Flow and Fusion

I began shooting my FLOW AND FUSION series in 1989, during the last gaps of Japan’s “bubble economy.” The atmosphere was not chaotic so much as rarefied. And at nineteen I was, quite simply, suffocating.
Initially I focused on rush hour crowds in and around Tokyo, at urban nexus like Shinjuku, Shibuya, Shimo-Kitazawa, Takadanobaba, Funabashi, Yokohama.
Photographing as if possessed, with hardly a life of my own, it was now or never. Such was my desperate conviction at the time, I just knew that otherwise I’d lose the chance to come to grips with myself and the world. Not that I’m the quick-and easy “snapshot” type; from the beginning I used a tripod and slow shutter speeds, a direction in photography that came to me naturally. I suppose I wanted to dissolve the boundaries and conventions that separate people.

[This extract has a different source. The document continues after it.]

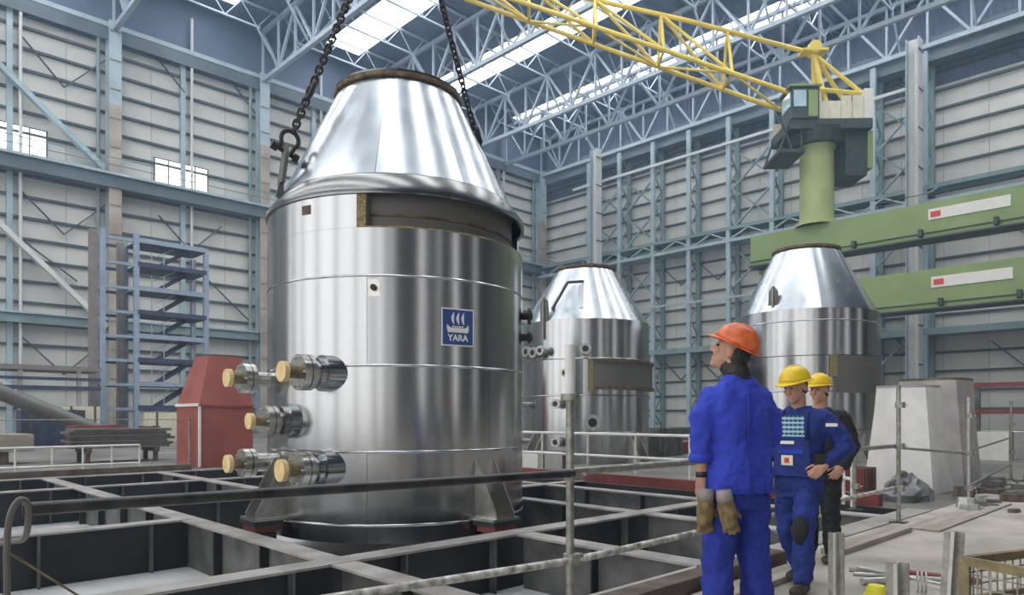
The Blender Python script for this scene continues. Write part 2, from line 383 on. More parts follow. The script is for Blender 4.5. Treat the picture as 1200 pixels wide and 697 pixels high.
# right wall
b = MB(); b.rng(DR + 0.12, DR + 0.3, YS, DL + 0.3, -0.5, ZR + 0.2)
wr = struct('wall_right', b, M['panelback'])
mk('upper_cladding', MB().rng(DR - 0.05, DR + 0.1, YS, DL, 27.0, ZR), M['deck'], wr)
pm = MB(); pm.rng(DR, DR + 0.1, 0.012, 3.0 - 0.012, 0, 26.98)
first = None
for k in range(-4, 19):
    y = 4.2 + 3.0 * k
    if first is None: first = mk('wall_panel', pm, M['panel'], wr); o = first
    else: o = first.copy(); C.objects.link(o)
    o.location.y = y
gm = MB(); gm.rng(DR - 0.22, DR, 0.0, 11.82, 0.0, 0.17)
first = None
for by in (-12.3, -0.48, 11.34, 23.16, 34.98, 46.8 - 0.32):
    for j in range(1, 21):
        z = 1.45 * j + 0.4
        if first is None: first = mk('girt', gm, M['girt'], wr); o = first
        else: o = first.copy(); C.objects.link(o)
        o.location = (0, by, z)
LC = [49.9, 45.75, 41.55, 37.4, 33.2, 29.0, 24.8, 20.6, 16.9]     # lattice columns
for y in LC:
    q = MB(); q.rng(DR - 0.55, DR - 0.22, y - 0.2, y + 0.2, 0, ZE); cr = mk('lattice_column', q, M['teal'], wr)
    q = MB(); q.rng(DR - 2.25, DR - 1.95, y - 0.2, y + 0.2, 0, ZE - 1.0); mk('front_chord', q, M['bluegrey'], cr)
    for i in range(19):
        z = 0.3 + 1.5 * i; a, c2 = (DR - 1.95, DR - 0.55) if i % 2 else (DR - 0.55, DR - 1.95)
        mk('lacing', MB().bar((a, y, z), (c2, y, z + 1.5), 0.11), M['teal'], cr)
for z0, z1, m_ in ((17.4, 17.7, 'bluegrey'), (18.5, 18.8, 'teal'), (7.5, 8.0, 'teal')):
    q = MB(); q.rng(DR - 2.3, DR - 0.3, -12, DL, z0, z1); mk('runway_girder', q, M[m_], wr)
q = MB(); q.rng(DR - 2.4, DR - 2.25, 17, 52, 26.4, 26.65); mk('tie_tube', q, M['white_post'], wr)
q = MB(); q.rng(DR - 2.4, DR - 2.25, 17, 52, 12.2, 12.4); mk('tie_tube', q, M['bluegrey'], wr)
for i in range(22):
    y = 16 + i * 1.9
    mk('lacing', MB().bar((DR - 2.2, y, 17.6 if i % 2 else 18.5), (DR - 2.2, y + 1.9, 18.5 if i % 2 else 17.6), 0.12), M['bluegrey'], wr)
for ya, yb2 in ((45.75, 41.55), (49.9, 45.75), (33.2, 29.0), (20.6, 16.9)):
    for z0 in (0.5, 5.2, 9.2, 13.4, 18.9, 22.6):
        xx = DR - 1.2
        brace(wr, (xx, ya, z0), (xx, yb2, z0 + 3.6), 0.22, 'bluegrey', 'cross_brace'); brace(wr, (xx, ya, z0 + 3.6), (xx, yb2, z0), 0.22, 'teal', 'cross_brace')
for y0 in (-2.6, 4.3, 11.0, 35.3, 39.4):
    for zt in (28.9, 16.4, 6.9):
        if 14 < y0 and zt > 20: continue
        for s in (-1, 1): brace(wr, (DR - 0.3, y0, zt - 1.9), (DR - 0.3, y0 + s * 2.0, zt), 0.13, 'girt', 'sway_rod')
q = MB(); q.rng(DR - 1.6, DR - 0.3, -12, DL, ZE - 1.6, ZE + 0.2); mk('eave_girder', q, M['darkgirder'], wr)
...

At such slow shutter speeds, anyone moving would dissolve and blur like water or smoke. The more I continued taking masses of these pictures, at some point everything started to look different to me. The strange thing was, I began to see those amorphous, particulate, almost molecular-level images of people as revelations of their real being.
And just maybe I myself was another particle in it all?

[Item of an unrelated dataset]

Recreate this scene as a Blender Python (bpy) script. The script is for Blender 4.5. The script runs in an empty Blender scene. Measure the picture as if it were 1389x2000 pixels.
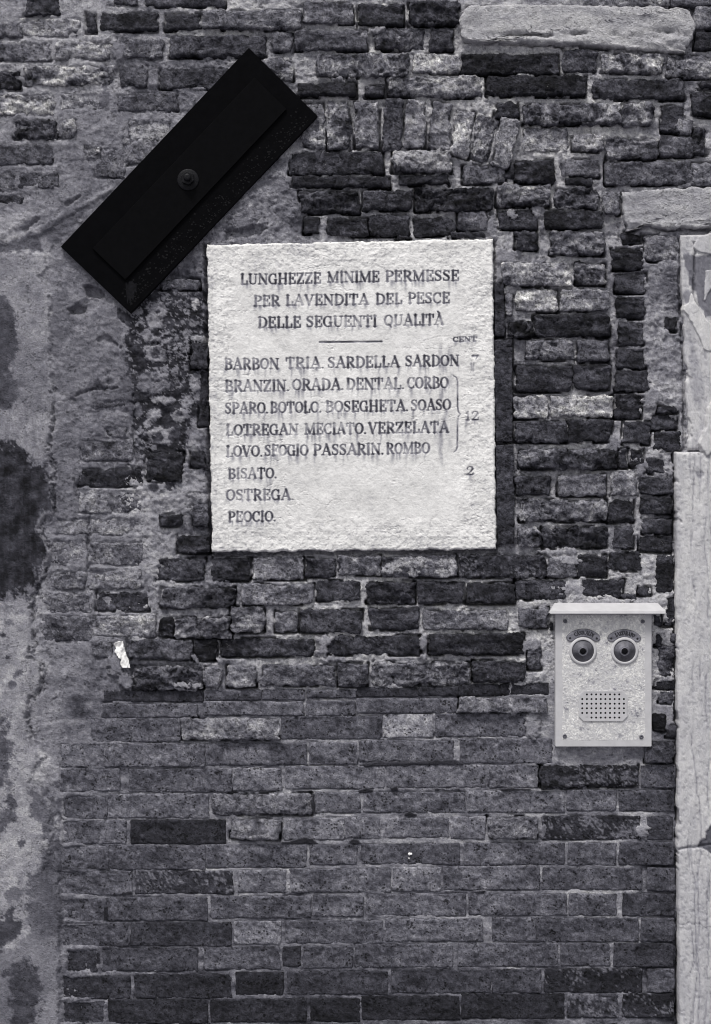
import bpy, math, time
import numpy as np
T0 = time.time()
scene = bpy.context.scene
COL = scene.collection
S = 800.0            # picture pixels of the survey drawing per metre of wall
CZ = 1.75            # height of the drawing's centre above the pavement

# ------------------------------------------------------------------ camera
cam_d = bpy.data.cameras.new('camera')
cam = bpy.data.objects.new('camera', cam_d); COL.objects.link(cam)
cam.location = (0, -4.2, CZ); cam.rotation_euler = (math.radians(90), 0, 0)
cam_d.sensor_fit = 'VERTICAL'; cam_d.sensor_height = 24; cam_d.lens = 24*4.2/2.5
cam_d.clip_start = 0.05; cam_d.clip_end = 500
scene.camera = cam

# ------------------------------------------------------------------ world, sun, exposure
SUN_EL, SUN_AZ = math.radians(62), math.radians(-22)     # azimuth: to the left of the viewing side
w = bpy.data.worlds.new('World'); scene.world = w; w.use_nodes = True
nt = w.node_tree; nt.nodes.clear()
sky = nt.nodes.new('ShaderNodeTexSky'); sky.sky_type = 'NISHITA'; sky.sun_disc = False
sky.sun_elevation = SUN_EL; sky.sun_rotation = math.radians(180) - SUN_AZ
sky.dust_density = 3.0
hs = nt.nodes.new('ShaderNodeHueSaturation'); hs.inputs['Saturation'].default_value = 0.10
bg = nt.nodes.new('ShaderNodeBackground'); bg.inputs['Strength'].default_value = 0.085
wo = nt.nodes.new('ShaderNodeOutputWorld')
nt.links.new(sky.outputs[0], hs.inputs['Color']); nt.links.new(hs.outputs[0], bg.inputs['Color'])
nt.links.new(bg.outputs[0], wo.inputs['Surface'])
sd = bpy.data.lights.new('sun', 'SUN'); sd.energy = 1.5; sd.angle = math.radians(12); sd.color = (1.0, 0.975, 0.94)
sun = bpy.data.objects.new('sun', sd); COL.objects.link(sun)
sun.rotation_euler = (math.radians(90) - SUN_EL, 0, SUN_AZ)
sun.location = (-2, -4, 6)
scene.view_settings.view_transform = 'Standard'; scene.view_settings.look = 'None'
scene.view_settings.gamma = 1; scene.view_settings.use_curve_mapping = False
scene.view_settings.exposure = 0.76
scene.render.engine = 'CYCLES'; scene.cycles.pixel_filter_type = 'BLACKMAN_HARRIS'; scene.cycles.filter_width = 1.05

# ------------------------------------------------------------------ numeric helpers
_r = np.random.default_rng(11)
TAB = _r.random((256, 256)).astype(np.float32)
def vn(x, y, seed=0):
    x = np.asarray(x, np.float32) + seed*17.31; y = np.asarray(y, np.float32) + seed*9.77
    xi = np.floor(x).astype(np.int64); yi = np.floor(y).astype(np.int64)
    fx = x-xi; fy = y-yi; fx = fx*fx*(3-2*fx); fy = fy*fy*(3-2*fy)
    a = TAB[yi & 255, xi & 255]; b = TAB[yi & 255, (xi+1) & 255]
    c = TAB[(yi+1) & 255, xi & 255]; d = TAB[(yi+1) & 255, (xi+1) & 255]
    return (a*(1-fx)+b*fx)*(1-fy) + (c*(1-fx)+d*fx)*fy
def fbm(x, y, octv=4, seed=0, gain=0.5):
    s = 0; a = 1; t = 0; f = 1
    for o in range(octv):
        s = s + a*(vn(x*f, y*f, seed+o*3)*2-1); t += a; a *= gain; f *= 2.03
    return s/t*1.6
def ridge(x, y, octv=4, seed=0, gain=0.55):
    s = 0; a = 1; t = 0; f = 1
    for o in range(octv):
        s = s + a*(1-np.abs(vn(x*f, y*f, seed+o*3)*2-1)*2); t += a; a *= gain; f *= 2.1
    return s/t
def sstep(a, b, x):
    t = np.clip((x-a)/(b-a), 0, 1); return t*t*(3-2*t)
def poly_sdf(pts, X, Y):
    """signed distance to a polygon, negative inside"""
    P = np.array(pts, float); n = len(P)
    d = np.full(X.shape, 1e18); ins = np.zeros(X.shape, bool)
    for i in range(n):
        x0, y0 = P[i]; x1, y1 = P[(i+1) % n]
        ex, ey = x1-x0, y1-y0; L = ex*ex+ey*ey+1e-9
        t = np.clip(((X-x0)*ex+(Y-y0)*ey)/L, 0, 1)
        d = np.minimum(d, (X-x0-t*ex)**2 + (Y-y0-t*ey)**2)
        c = ((y0 > Y) != (y1 > Y)) & (X < (x1-x0)*(Y-y0)/((y1-y0) if abs(y1-y0) > 1e-9 else 1e-9)+x0)
        ins ^= c
    d = np.sqrt(d); return np.where(ins, -d, d)
def tone_rgb(t):
    """grey of the surface as the eye reads it (0-255) -> albedo; darks lean violet, lights lean cream"""
    t = np.clip(np.asarray(t, np.float64), 4, 250); a = (t/255.0)**2.2
    k = np.clip(t/210.0, 0, 1)
    return np.stack([a*(0.945+0.075*k), a*(0.94+0.065*k), a*(1.29-0.30*k)], -1)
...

Human existence is extremely subtle, irregular and tenuous. People don’t stop at fixed outlines, yet each retains some symmetry (in fact, they almost resemble silver particles on film glimpsed through a magnifying glass in the darkroom.) Seen through such photographs, our humanity was somehow strikingly beautiful. Very minute and indefinite, yet most certainly “here we are.” And just as certainly, “here is the world.” I felt as if I were seeing everything, myself and others, again through newborn eyes.
And a beautiful world it is.

Ken Kitano 2010

*1
I generally use 6×7 or 645 Brownie camera.
Since these works were all taken waling through the city, mostly in crowds, the Brownie’s mobility mattered more than sharpness.
Basically, I shot long exposures ranging from a few seconds to several hours, though the fireworks were double exposures: 30 minutes during daytime, then waiting until night to shoot again in the same location.
Starting from rush hour station crowds, I gradually shifted toward more open spaces, then to plants, fire, the sun and moon so as to view the city via organic elements.